Repeat only the lines below that run from the line with "Model this scene" to the line with "COL = SC.collection", ends included; skip every picture.

:: Extracted material

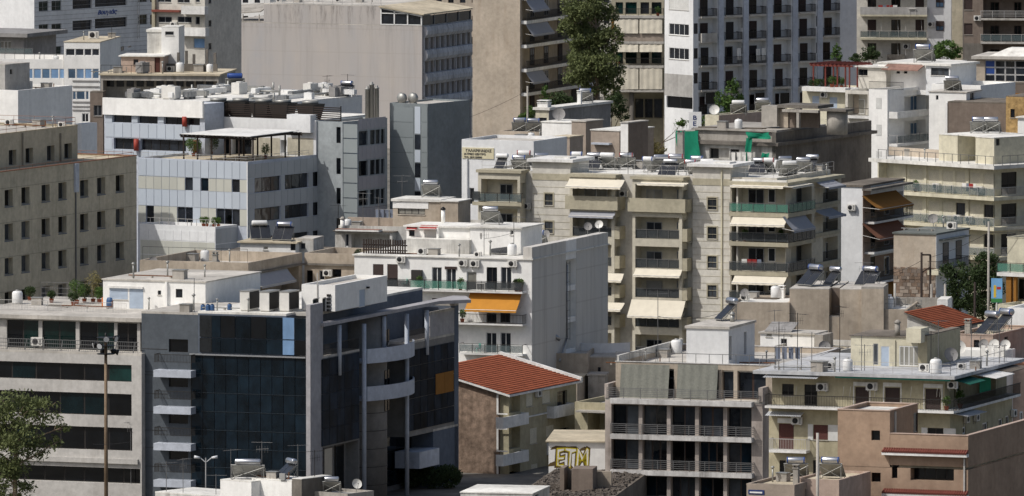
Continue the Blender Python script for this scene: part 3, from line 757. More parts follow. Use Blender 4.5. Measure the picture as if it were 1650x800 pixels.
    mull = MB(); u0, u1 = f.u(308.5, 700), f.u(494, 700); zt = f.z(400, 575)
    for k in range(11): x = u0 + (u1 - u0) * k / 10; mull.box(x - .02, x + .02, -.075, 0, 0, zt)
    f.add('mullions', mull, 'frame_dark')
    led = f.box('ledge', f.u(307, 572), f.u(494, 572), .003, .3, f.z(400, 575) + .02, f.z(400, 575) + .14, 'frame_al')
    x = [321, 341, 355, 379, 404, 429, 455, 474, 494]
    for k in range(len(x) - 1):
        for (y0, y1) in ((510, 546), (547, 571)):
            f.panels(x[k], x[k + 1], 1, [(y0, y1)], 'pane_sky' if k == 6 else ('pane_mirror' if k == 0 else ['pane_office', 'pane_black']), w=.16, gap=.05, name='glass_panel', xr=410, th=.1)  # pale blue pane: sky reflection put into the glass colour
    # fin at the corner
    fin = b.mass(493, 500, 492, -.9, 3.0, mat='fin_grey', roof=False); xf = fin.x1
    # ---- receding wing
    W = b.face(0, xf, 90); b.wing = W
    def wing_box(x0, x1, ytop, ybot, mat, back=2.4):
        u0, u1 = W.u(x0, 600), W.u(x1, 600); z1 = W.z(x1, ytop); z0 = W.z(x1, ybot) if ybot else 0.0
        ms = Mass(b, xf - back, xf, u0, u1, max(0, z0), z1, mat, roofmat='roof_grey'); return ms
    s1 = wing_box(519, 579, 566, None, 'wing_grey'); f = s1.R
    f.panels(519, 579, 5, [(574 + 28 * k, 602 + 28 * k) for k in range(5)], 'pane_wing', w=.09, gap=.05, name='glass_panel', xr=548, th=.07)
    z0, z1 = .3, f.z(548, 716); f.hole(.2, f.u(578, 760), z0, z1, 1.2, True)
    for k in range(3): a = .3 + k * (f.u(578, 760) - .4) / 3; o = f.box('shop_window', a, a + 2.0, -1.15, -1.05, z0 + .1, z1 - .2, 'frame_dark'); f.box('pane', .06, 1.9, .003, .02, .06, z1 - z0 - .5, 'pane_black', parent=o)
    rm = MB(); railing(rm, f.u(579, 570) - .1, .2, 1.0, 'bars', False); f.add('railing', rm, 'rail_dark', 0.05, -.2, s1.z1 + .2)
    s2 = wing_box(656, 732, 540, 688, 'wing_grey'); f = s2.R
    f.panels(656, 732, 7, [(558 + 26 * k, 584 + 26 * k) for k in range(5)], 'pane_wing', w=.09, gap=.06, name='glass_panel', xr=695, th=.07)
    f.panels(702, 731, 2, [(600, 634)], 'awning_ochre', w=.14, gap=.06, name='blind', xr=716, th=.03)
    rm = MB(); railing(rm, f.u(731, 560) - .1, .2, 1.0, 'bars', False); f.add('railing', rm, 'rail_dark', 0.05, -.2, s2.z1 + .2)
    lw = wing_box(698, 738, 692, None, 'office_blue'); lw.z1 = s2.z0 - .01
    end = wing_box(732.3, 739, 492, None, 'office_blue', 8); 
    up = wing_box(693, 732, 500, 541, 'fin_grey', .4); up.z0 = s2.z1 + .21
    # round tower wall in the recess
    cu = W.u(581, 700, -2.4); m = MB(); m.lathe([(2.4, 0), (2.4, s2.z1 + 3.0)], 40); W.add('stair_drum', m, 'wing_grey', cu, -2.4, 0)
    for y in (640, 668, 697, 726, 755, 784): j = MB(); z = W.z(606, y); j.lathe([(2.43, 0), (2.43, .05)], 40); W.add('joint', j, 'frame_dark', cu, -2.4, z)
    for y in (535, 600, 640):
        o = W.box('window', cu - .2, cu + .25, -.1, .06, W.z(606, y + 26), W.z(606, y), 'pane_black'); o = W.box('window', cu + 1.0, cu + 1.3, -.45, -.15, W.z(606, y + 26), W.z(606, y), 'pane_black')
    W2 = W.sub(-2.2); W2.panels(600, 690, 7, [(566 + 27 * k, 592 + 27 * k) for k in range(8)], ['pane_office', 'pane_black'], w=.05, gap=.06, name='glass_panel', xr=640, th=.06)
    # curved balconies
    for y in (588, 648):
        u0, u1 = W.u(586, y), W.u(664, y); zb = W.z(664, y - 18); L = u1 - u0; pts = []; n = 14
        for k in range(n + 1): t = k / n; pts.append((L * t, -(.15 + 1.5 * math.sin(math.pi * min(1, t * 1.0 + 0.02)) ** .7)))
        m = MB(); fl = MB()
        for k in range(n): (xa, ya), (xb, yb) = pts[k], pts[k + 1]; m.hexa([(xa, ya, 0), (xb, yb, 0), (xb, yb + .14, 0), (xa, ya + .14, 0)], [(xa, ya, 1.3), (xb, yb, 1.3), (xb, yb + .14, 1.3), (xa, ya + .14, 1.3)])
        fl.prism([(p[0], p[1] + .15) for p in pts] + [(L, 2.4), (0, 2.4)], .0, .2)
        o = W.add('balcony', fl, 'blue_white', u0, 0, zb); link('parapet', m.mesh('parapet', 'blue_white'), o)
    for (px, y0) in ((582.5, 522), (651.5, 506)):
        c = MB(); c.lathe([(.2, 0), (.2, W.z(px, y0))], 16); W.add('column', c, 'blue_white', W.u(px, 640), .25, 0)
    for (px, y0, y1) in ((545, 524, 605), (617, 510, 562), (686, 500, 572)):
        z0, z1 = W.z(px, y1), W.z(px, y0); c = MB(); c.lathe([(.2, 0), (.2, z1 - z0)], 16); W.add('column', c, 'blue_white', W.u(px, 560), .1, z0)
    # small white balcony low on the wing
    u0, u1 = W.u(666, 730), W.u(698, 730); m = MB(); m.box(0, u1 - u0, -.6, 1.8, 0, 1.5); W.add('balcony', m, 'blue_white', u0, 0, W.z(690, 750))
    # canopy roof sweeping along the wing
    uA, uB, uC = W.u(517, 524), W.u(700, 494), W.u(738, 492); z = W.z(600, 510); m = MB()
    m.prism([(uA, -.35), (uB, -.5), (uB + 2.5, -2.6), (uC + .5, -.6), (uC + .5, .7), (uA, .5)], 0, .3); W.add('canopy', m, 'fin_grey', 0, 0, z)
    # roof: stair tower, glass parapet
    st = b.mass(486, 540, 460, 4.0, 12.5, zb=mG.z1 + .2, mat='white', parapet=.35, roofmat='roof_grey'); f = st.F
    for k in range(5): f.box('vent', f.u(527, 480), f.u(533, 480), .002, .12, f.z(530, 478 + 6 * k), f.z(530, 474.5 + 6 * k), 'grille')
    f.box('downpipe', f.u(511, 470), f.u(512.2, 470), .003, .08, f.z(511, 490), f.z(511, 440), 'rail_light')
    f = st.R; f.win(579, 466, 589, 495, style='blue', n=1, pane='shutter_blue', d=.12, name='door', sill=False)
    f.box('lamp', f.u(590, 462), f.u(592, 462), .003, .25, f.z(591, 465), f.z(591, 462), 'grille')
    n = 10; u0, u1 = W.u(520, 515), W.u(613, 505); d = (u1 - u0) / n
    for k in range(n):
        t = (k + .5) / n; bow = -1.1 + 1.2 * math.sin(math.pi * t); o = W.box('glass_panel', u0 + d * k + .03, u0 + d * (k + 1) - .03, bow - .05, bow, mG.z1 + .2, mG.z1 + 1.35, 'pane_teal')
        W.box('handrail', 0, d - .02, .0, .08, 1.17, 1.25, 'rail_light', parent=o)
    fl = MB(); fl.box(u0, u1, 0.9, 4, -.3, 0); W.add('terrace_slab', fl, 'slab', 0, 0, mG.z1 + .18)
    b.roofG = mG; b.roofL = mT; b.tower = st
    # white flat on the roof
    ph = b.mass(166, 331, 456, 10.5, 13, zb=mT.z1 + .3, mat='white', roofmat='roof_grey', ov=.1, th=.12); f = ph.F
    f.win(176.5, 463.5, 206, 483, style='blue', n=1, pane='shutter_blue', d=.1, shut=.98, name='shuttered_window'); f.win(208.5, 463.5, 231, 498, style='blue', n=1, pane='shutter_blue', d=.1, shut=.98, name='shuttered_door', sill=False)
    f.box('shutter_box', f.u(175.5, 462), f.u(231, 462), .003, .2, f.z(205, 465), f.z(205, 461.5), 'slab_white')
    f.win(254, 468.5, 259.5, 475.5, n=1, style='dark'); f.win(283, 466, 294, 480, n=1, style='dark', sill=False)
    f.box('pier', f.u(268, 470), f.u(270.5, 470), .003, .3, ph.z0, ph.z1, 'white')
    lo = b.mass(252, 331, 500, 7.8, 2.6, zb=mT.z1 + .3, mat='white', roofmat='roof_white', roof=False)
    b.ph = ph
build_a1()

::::
:: Extracted material

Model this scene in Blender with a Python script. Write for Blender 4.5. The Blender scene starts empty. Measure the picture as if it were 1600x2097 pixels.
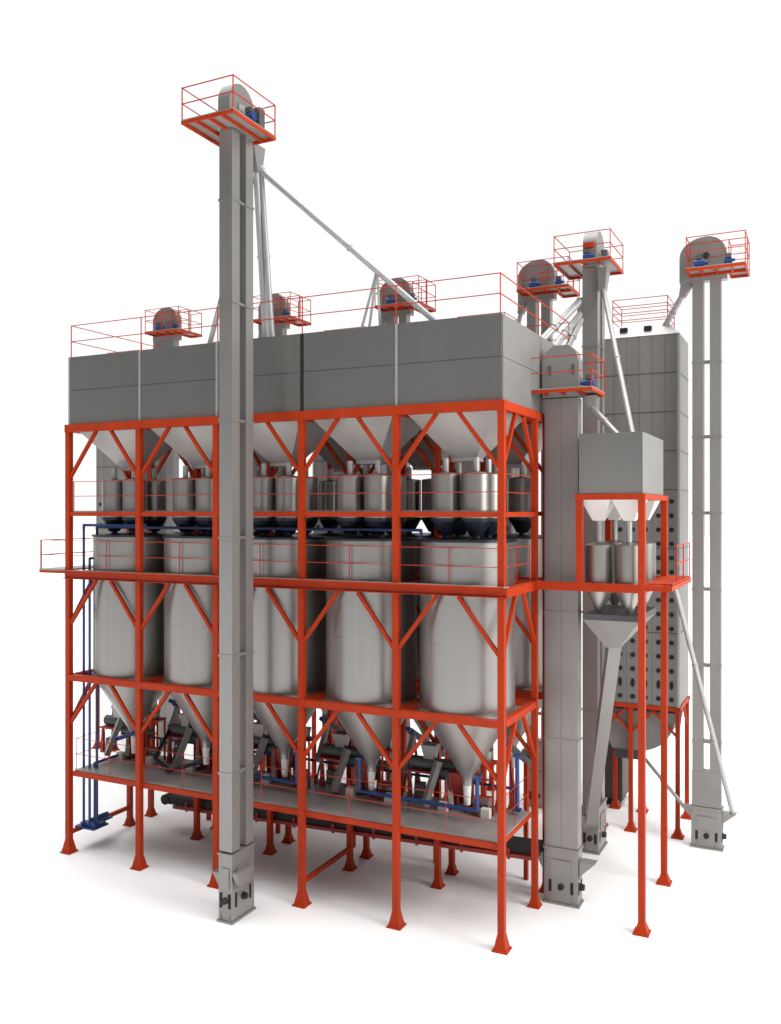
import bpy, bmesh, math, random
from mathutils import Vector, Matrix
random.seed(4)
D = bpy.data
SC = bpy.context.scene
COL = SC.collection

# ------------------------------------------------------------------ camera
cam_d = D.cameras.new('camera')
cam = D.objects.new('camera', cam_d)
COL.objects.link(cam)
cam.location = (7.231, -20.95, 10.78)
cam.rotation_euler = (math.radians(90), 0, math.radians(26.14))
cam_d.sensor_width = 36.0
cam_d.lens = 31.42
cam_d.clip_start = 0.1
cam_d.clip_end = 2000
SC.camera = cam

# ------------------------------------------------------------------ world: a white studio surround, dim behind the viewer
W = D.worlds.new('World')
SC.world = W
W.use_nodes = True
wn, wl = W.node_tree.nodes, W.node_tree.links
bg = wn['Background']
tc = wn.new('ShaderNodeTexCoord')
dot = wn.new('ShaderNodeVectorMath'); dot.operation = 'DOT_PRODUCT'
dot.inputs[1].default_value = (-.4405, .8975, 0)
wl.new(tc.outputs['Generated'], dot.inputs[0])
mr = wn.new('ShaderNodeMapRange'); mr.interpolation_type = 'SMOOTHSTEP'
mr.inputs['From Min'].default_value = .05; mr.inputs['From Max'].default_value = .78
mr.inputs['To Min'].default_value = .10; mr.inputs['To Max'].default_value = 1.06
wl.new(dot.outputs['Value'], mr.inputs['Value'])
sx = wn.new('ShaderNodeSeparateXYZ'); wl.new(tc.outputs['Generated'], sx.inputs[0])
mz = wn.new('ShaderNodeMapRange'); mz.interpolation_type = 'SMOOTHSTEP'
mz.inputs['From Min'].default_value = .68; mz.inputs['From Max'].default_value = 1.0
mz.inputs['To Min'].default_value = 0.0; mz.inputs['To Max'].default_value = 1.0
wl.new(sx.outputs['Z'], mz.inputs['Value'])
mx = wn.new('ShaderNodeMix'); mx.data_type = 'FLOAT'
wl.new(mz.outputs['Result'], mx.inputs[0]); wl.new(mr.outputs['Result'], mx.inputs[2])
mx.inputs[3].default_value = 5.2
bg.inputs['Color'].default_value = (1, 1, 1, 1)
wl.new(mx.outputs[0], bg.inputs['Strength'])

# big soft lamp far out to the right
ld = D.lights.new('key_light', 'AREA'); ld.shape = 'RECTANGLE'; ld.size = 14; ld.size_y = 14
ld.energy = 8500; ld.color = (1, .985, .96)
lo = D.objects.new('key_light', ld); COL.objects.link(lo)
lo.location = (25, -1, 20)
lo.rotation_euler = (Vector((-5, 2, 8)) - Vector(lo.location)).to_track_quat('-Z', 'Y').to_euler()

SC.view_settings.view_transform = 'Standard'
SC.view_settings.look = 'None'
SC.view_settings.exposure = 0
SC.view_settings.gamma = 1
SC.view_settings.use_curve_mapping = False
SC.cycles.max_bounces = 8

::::

* Output for this exercise *
Model this scene in Blender with a Python script. Write for Blender 4.5. The Blender scene starts empty. Measure the picture as if it were 1600x2097 pixels.
import bpy, bmesh, math, random
from mathutils import Vector, Matrix
random.seed(4)
D = bpy.data
SC = bpy.context.scene
COL = SC.collection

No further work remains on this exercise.